- Aim
Retype nothing but the lines from the start of the material up to and including the line with "COL = scene.collection". Pictures don't belong in the copy.

- Information given
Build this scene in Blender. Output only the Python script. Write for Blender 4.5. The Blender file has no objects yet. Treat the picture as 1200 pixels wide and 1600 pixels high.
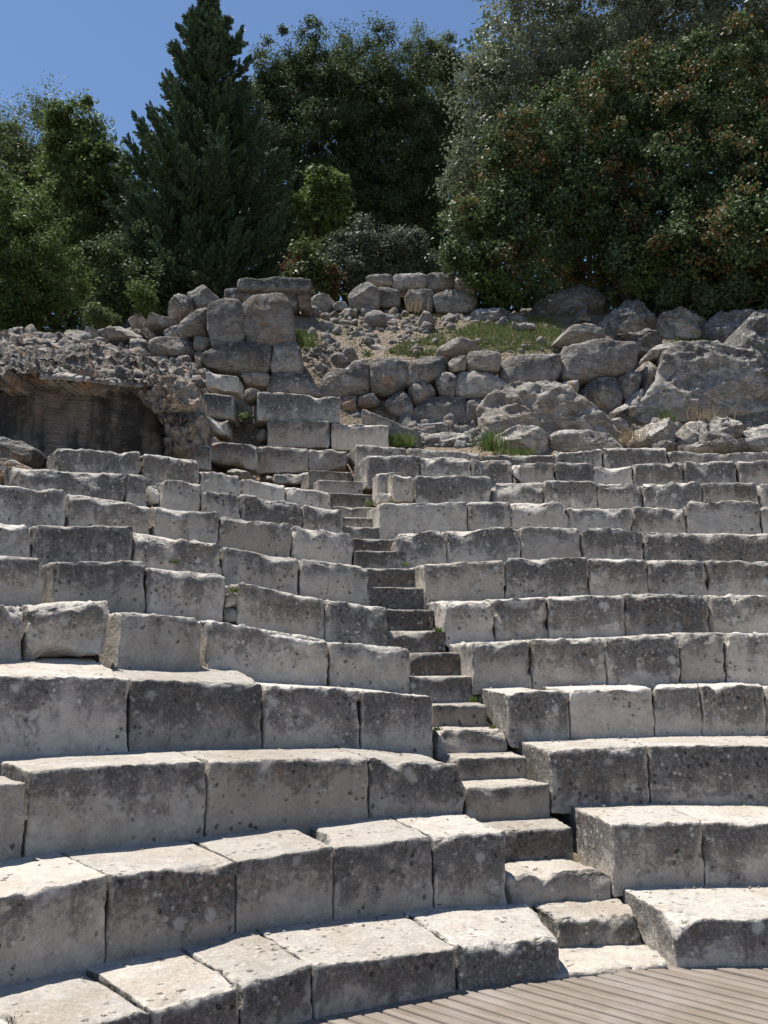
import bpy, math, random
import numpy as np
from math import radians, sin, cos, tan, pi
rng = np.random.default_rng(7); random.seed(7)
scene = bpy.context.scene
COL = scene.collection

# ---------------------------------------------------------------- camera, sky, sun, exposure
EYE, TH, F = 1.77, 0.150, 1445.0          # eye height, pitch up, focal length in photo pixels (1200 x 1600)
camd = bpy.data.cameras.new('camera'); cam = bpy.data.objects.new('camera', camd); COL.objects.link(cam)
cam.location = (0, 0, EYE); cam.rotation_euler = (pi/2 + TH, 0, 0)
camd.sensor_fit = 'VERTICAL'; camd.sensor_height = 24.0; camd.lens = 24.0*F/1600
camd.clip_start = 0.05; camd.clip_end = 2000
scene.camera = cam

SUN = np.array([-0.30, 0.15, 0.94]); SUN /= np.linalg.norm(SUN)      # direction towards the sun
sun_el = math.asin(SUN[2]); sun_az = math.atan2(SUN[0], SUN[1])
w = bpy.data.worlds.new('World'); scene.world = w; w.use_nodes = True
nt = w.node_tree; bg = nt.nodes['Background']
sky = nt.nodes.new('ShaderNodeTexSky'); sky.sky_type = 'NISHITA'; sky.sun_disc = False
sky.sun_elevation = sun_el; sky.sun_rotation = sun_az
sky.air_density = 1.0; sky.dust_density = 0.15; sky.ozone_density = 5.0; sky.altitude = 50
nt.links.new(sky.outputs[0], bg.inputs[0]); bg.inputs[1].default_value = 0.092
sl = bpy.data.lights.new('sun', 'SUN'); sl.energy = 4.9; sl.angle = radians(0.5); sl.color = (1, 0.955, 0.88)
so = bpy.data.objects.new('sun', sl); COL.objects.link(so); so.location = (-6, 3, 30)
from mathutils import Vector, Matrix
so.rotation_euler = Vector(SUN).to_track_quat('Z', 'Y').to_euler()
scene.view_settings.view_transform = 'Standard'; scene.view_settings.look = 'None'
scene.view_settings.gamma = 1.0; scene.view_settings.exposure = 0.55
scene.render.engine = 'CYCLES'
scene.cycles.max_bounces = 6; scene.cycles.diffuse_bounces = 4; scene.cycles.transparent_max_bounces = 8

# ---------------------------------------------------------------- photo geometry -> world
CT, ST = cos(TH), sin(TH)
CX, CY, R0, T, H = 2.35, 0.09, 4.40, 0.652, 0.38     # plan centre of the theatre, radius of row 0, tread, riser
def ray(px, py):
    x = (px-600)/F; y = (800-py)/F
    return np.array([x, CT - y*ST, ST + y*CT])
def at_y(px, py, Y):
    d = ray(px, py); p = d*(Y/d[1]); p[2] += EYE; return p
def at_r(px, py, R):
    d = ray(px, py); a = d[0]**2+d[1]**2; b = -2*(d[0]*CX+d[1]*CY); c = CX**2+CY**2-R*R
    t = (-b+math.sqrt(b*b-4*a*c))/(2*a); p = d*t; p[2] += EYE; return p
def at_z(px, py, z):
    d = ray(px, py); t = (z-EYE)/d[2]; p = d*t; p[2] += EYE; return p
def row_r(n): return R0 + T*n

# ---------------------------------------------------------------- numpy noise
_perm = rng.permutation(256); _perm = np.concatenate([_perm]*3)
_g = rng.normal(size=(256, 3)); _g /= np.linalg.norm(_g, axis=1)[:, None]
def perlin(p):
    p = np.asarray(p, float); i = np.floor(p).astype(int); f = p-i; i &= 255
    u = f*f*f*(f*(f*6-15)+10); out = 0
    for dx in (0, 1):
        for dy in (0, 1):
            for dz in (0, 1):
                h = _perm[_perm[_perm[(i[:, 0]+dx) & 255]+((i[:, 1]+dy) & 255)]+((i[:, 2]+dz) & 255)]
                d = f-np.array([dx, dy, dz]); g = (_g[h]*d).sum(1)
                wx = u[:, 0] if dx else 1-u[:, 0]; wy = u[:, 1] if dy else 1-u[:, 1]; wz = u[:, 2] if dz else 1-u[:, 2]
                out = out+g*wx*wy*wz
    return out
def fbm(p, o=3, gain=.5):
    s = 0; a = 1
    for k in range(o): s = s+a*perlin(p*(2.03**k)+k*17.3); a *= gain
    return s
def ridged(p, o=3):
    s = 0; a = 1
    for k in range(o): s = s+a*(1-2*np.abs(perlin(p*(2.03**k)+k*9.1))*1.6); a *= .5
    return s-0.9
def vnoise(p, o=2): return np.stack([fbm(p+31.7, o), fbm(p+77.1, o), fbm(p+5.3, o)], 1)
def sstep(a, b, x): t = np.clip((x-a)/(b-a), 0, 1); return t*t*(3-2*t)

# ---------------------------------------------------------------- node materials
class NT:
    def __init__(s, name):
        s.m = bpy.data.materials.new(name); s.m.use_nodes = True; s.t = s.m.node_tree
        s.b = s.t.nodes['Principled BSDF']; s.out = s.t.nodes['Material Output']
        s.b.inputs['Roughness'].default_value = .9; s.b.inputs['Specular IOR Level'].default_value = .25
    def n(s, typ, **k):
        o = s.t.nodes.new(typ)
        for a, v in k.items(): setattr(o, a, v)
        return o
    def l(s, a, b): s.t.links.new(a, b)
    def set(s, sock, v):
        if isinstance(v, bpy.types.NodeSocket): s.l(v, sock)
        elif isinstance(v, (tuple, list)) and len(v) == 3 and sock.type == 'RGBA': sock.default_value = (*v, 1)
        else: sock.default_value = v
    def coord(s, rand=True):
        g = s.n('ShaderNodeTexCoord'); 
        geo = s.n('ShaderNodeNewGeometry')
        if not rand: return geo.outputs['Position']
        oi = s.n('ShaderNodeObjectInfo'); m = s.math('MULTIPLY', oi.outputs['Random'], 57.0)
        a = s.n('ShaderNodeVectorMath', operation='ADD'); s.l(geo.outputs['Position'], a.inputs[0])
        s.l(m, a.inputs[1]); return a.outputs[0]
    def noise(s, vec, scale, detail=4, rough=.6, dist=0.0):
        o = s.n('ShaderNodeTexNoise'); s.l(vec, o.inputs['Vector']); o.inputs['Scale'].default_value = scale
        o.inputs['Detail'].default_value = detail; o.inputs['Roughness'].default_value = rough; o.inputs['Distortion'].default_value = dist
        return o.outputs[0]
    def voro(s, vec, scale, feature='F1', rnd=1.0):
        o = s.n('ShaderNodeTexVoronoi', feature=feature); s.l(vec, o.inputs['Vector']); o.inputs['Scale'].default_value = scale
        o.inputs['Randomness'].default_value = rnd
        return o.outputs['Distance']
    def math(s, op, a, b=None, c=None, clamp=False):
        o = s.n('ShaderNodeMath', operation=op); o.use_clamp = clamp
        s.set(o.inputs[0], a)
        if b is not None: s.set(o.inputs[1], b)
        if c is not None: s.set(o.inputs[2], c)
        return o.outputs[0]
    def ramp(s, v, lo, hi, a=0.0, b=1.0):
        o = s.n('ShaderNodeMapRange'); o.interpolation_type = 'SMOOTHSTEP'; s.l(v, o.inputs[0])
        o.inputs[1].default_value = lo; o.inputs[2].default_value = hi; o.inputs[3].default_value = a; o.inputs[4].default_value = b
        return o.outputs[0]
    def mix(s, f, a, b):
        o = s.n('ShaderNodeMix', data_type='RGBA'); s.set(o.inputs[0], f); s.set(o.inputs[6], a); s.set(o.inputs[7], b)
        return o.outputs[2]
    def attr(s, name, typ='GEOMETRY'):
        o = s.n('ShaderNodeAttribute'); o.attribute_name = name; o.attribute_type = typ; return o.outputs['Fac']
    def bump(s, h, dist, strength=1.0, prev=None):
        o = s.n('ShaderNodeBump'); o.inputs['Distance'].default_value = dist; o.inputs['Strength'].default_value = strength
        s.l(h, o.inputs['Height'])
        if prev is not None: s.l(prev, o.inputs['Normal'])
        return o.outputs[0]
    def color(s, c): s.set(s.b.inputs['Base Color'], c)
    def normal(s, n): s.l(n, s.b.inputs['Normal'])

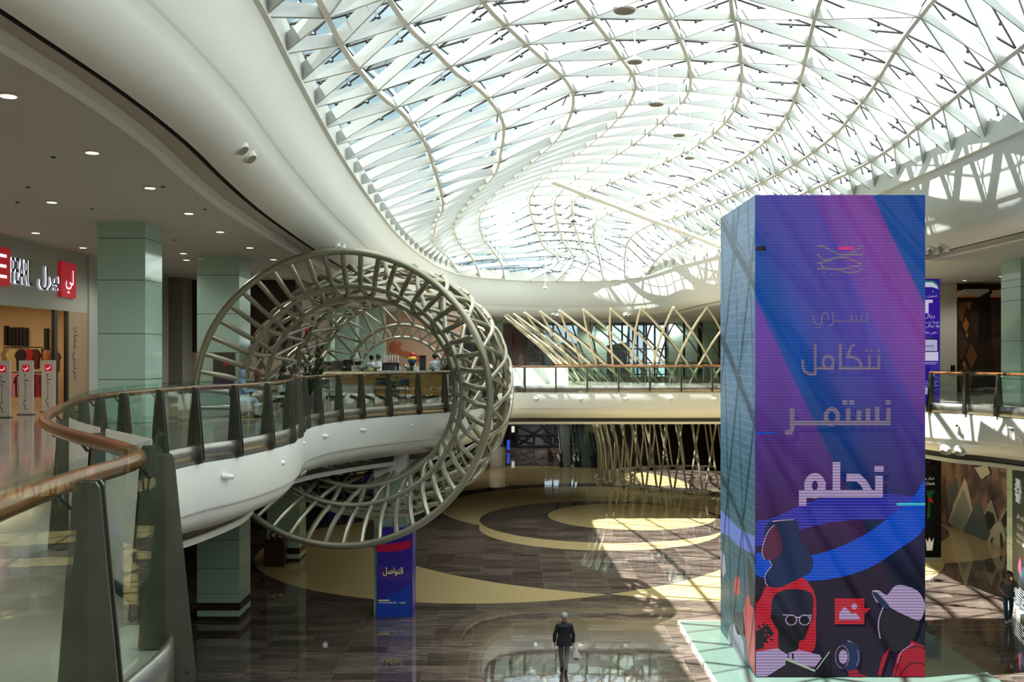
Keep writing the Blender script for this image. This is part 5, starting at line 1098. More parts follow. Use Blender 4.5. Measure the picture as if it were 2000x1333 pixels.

- Complete response
Build this scene in Blender. Output only the Python script. Write for Blender 4.5. The Blender file has no objects yet. Treat the picture as 1200 pixels wide and 1600 pixels high.
import bpy, math, random
import numpy as np
from math import radians, sin, cos, tan, pi
rng = np.random.default_rng(7); random.seed(7)
scene = bpy.context.scene
COL = scene.collection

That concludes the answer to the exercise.